A boarding school. Naked dance parties. Child pornography. Molestation. An arrest. A suicide. Allegations. Lawsuits.
A cover-up.
Total institutional ethical failure.
When I first heard about the scandal at Minnesota’s Shattuck-St. Mary’s (I’ll refer to it from now on as SSM), I had a hard time wrapping my arms around the extent of the criminal behavior. And let’s face it, I am not a novice when it comes to these cases. It takes a lot to shock me.
SSM, a grade 6-12 Episcopal boarding and day school located about 50 miles from Minneapolis, also reminds me of a school a little closer to home—one that suffered its own huge institutional failure when it came to child sex abuse and cover-up.
There is so much to discuss, that I have decided to write a series of posts about SSM and what happened. I am also going to try and tackle some of the questions we are all asking. Things like:
- Why is the headmaster who covered up abuse still working at the school?
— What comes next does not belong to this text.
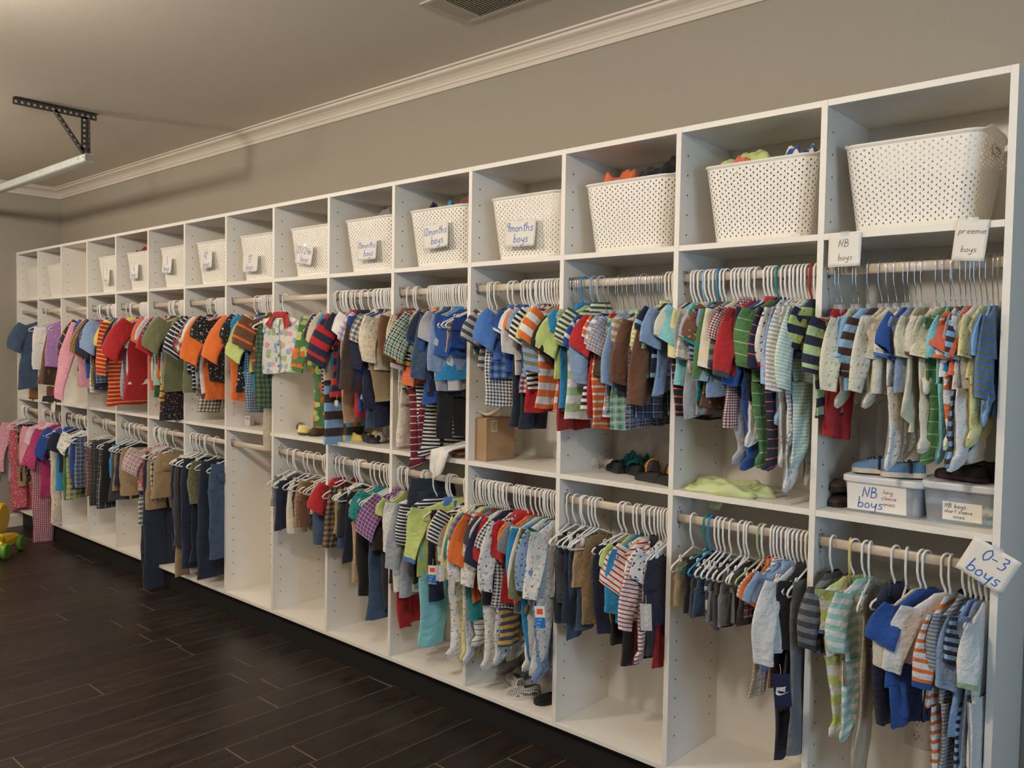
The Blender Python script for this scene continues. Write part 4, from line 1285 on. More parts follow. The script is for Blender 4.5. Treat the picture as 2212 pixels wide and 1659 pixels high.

How common is this?
- Why did school administrators allow a teacher with child pornography on a school computer to quietly resign … with a nice, fat check?
- Why didn’t the school do anything earlier—like when they discovered that the teacher was complicit in allowing and observing “Naked Dance Parties” and was rumored to be giving make students lessons on “penis enlargement”?
I am also going to look at some of the players—people like:
- The law firm that took it upon itself to investigate sexual abuse, although they had no knowledge or experience with victims, criminal law, or the complexities of child sex abuse—and who also kept a disc of a molester’s child pornography in their files for almost a decade.
- The headmaster who allowed and facilitated the cover-up.
- The drama teacher and child molester, who allows victims’ attorneys a glimpse into the mind of a predator and the sticky, tangled spider web that is grooming.
That’s a lot to talk about. But the only way to stop this kind of cover-up in the future is to truly understand how and why it happened here.